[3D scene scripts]
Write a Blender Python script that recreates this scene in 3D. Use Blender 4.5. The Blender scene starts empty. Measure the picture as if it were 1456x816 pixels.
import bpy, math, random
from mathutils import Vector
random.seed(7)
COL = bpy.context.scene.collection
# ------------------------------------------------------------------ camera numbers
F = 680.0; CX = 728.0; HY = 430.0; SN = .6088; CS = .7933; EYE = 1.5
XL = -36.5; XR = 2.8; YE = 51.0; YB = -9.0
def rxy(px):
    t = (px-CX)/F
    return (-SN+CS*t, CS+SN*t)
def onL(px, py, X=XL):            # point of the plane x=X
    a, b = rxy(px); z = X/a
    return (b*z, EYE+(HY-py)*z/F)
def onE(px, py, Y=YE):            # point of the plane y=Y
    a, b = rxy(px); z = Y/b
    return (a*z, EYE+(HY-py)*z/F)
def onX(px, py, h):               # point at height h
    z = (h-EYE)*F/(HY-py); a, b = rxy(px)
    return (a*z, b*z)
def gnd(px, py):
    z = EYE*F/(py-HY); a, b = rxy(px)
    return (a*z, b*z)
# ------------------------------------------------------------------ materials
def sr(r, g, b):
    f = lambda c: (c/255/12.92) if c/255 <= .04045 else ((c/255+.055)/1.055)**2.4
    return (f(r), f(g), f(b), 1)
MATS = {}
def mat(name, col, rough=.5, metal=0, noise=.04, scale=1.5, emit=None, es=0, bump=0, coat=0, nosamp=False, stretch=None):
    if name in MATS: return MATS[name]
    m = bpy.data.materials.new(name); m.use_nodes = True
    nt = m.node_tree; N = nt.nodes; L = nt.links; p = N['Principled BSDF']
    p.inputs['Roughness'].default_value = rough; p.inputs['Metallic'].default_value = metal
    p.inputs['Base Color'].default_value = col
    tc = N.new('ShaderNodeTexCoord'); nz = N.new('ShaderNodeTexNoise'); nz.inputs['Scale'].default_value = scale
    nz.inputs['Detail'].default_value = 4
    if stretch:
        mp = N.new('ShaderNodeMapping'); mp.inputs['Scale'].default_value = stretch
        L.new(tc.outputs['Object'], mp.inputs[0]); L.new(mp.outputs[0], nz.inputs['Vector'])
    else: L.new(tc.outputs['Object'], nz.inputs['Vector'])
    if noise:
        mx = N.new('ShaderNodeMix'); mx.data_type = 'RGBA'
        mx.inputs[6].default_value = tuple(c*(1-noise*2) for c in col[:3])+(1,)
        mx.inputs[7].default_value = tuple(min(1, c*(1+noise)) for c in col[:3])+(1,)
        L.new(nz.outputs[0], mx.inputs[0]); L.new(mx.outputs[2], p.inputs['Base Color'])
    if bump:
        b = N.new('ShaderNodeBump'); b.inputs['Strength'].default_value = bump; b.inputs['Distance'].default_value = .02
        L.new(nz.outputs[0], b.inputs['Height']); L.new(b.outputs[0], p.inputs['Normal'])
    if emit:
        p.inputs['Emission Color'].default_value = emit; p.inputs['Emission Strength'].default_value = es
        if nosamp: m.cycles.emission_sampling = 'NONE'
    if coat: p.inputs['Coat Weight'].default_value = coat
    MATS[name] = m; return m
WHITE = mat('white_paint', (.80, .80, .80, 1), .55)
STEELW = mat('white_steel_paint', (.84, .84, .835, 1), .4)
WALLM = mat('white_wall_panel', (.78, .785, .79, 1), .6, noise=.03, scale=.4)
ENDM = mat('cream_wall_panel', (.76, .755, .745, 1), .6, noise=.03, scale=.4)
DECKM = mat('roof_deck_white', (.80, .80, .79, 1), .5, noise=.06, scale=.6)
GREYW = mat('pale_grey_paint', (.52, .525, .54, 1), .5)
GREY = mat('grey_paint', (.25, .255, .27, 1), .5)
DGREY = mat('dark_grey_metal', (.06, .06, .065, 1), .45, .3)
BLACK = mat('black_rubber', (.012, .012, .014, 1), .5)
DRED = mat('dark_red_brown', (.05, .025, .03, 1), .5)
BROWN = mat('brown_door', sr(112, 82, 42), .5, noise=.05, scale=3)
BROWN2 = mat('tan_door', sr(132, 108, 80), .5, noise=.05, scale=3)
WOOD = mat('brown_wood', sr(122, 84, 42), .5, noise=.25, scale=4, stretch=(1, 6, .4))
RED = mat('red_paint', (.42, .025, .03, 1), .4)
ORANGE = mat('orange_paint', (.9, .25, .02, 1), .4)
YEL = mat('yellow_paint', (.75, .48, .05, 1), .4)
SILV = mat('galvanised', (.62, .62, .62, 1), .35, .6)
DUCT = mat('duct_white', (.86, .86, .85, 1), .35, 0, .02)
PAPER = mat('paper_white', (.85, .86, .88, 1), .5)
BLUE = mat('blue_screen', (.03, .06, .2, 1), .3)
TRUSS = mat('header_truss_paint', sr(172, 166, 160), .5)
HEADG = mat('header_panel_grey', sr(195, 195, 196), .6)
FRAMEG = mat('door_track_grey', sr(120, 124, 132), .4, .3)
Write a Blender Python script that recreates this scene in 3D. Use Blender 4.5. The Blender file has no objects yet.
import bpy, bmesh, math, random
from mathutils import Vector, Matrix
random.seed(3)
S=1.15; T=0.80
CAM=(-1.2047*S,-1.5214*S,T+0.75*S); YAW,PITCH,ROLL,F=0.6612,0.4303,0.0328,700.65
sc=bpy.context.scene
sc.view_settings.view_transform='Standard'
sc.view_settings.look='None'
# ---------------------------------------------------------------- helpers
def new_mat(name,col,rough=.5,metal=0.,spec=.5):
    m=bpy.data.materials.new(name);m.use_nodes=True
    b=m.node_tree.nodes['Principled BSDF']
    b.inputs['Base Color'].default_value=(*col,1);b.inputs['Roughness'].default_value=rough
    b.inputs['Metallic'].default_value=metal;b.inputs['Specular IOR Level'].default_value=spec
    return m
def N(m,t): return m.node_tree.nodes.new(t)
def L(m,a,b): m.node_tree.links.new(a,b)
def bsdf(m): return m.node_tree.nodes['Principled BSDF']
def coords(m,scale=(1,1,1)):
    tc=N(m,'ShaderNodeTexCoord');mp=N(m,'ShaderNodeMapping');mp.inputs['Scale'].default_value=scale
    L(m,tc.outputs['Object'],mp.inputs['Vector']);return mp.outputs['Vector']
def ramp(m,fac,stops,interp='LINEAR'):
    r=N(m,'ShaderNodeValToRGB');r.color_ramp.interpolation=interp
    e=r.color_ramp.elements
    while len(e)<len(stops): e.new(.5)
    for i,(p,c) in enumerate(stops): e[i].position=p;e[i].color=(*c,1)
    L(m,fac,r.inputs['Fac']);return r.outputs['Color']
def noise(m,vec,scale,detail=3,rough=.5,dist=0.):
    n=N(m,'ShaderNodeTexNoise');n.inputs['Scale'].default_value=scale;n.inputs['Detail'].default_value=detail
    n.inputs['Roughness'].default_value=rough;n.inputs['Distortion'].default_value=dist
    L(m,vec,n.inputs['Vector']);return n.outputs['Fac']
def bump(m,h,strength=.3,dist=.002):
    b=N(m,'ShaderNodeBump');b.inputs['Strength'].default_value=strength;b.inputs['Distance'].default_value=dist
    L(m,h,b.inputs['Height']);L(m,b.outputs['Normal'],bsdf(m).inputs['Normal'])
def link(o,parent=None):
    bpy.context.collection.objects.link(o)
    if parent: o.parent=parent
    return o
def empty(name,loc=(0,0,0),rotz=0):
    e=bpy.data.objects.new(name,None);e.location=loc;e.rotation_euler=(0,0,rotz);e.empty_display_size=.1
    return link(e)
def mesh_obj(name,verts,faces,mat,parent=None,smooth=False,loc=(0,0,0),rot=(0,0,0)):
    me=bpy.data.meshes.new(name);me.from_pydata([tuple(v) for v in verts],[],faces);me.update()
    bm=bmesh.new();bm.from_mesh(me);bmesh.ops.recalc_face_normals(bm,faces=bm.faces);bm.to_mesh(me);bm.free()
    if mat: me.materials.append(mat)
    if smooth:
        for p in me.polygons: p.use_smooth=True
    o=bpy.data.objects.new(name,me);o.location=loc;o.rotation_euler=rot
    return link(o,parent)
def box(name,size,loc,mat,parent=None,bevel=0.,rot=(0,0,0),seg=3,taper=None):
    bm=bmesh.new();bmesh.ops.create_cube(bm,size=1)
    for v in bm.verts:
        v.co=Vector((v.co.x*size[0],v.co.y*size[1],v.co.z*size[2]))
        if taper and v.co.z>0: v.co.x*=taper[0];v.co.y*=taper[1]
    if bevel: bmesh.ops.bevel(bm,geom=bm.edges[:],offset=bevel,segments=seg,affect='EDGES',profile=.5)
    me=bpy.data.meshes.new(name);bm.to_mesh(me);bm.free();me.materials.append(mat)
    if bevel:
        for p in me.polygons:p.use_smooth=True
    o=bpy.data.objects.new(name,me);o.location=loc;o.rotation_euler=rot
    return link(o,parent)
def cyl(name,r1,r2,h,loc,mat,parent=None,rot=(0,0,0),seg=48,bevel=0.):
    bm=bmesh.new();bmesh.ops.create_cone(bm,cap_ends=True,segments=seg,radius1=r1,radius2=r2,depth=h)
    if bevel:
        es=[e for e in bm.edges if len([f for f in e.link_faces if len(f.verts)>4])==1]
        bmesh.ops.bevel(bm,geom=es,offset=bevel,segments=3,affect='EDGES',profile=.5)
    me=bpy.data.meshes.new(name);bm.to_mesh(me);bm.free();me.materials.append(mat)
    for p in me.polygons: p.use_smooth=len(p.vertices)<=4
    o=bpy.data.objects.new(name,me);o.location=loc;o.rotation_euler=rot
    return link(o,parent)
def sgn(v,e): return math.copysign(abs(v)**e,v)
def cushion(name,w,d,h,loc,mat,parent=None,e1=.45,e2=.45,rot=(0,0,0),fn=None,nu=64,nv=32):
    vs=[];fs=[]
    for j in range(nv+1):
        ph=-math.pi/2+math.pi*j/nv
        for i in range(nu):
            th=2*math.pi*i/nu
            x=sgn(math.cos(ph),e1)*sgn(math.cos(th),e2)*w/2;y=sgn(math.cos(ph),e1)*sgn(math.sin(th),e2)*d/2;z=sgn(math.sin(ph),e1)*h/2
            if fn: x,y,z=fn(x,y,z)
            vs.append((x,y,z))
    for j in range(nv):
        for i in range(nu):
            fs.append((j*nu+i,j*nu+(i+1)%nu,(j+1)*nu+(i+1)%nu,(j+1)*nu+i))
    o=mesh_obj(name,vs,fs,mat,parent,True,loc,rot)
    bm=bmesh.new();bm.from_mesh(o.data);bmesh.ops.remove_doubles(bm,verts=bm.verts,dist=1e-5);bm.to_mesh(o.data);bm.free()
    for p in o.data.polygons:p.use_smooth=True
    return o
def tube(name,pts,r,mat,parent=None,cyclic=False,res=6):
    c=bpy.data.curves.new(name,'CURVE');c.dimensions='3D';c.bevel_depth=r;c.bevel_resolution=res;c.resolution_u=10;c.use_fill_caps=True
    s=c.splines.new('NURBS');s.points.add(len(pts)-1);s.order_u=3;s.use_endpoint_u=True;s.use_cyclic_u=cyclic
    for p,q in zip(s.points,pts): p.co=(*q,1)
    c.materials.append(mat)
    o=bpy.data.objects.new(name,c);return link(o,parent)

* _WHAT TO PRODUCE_
Look through the entries above and report each line where the string "Python" occurs.

* _COMPLETE RESPONSE_
Write a Blender Python script that recreates this scene in 3D. Use Blender 4.5. The Blender scene starts empty. Measure the picture as if it were 1456x816 pixels.
Write a Blender Python script that recreates this scene in 3D. Use Blender 4.5. The Blender file has no objects yet.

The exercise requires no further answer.